Пушкин. Духовный путь поэта. Книга вторая. Мир пророка | страница 101



Помимо христианства Пушкин веровал в спасительную силу открытого эпохой Просвещения закона, сумевшего убедить цивилизованную часть человечества — Европу в первую очередь, что спасение обнаружено в постоянном возвышении человека над самим собой в форме получения и освоения новых знаний о мире и самом человеке, новых нравственных представлений, новых идеальных возможностей.
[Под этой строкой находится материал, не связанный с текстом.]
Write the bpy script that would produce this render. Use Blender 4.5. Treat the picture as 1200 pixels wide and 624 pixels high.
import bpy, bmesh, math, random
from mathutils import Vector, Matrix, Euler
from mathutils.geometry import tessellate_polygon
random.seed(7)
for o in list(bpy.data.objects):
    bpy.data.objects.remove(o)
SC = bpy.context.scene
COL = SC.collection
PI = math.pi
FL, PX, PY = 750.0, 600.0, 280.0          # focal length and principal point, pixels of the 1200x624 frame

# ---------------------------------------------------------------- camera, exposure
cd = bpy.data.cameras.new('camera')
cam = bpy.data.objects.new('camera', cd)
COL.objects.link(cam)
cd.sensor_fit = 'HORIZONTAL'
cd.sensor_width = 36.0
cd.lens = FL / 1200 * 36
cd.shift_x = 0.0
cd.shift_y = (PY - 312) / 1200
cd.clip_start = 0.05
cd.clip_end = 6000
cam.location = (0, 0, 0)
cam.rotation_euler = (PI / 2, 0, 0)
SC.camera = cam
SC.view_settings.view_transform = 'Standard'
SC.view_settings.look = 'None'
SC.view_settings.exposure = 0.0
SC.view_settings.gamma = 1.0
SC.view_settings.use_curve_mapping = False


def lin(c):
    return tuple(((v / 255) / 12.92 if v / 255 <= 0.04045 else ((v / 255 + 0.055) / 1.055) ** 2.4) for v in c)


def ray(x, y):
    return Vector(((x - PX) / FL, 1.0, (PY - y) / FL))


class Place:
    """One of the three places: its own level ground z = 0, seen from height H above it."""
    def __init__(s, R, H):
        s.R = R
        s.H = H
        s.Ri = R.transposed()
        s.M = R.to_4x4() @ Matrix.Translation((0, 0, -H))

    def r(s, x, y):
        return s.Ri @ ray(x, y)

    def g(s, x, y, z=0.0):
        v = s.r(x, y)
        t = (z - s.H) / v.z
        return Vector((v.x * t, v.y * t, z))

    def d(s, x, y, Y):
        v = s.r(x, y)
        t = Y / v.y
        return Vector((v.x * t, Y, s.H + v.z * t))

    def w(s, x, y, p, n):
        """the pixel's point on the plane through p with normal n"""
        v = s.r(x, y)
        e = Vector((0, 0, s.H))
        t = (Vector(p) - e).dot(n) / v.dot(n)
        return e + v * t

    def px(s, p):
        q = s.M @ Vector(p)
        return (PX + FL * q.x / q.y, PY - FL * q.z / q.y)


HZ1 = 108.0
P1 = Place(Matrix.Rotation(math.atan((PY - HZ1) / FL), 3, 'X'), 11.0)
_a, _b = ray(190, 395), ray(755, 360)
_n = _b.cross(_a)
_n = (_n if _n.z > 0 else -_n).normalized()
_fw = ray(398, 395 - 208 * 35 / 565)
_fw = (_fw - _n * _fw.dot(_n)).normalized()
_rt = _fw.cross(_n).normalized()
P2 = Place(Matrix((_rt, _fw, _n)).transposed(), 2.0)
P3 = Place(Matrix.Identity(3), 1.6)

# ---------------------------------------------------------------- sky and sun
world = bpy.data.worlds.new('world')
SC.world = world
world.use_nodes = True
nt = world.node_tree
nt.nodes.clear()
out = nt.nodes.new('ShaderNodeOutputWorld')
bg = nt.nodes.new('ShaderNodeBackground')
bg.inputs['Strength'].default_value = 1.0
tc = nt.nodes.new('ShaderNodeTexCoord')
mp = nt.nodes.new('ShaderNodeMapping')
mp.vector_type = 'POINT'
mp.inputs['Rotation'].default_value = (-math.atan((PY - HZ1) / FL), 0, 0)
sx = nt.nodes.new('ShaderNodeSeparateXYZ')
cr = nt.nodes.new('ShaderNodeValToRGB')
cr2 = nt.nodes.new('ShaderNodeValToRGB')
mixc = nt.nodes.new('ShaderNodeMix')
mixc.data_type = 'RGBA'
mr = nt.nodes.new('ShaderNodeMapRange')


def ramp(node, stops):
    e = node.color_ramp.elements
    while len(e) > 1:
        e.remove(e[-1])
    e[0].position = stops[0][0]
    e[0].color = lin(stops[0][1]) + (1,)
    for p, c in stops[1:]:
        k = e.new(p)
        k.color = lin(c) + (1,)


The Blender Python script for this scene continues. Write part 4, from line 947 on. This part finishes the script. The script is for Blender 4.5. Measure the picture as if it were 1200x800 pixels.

В нем, правда, не оставалось слишком много места для другой объяснительной системы — христианства, именно поэтому оно подвергается жесточайшему осмеянию и развенчанию лучшими умами эпохи Просвещения, и сам Пушкин немало к этому приложился в его русском отклике на французские примеры.

Но громадность, рациональность, в конце концов ясное понимание и прошлого развития человека и человечества и его настоящего, и главное, — его будущего, не могло не радовать просвещенных людей пушкинской эпохи. Цель была понятна, метод известен, движение присутствовало (то есть момент историчности наличествовал).

Но Пушкину этого просвещенческого взгляда было мало; он понимал и чувствовал, что со всей громадой исторической жизни в с е г о народа Просвещению не справиться, что у основной массы людей свой закон жизни и развития. Пушкин обладал изначальным историзмом своего художественного и — шире — интеллектуального сознания. Вопрос даже не в том, что он стремился в целом ряде своих произведений сделать исторические сюжеты, исторические события, деятелей истории предметом изображения, но в том, что он чувствовал и ощущал «ход времени», движение истории.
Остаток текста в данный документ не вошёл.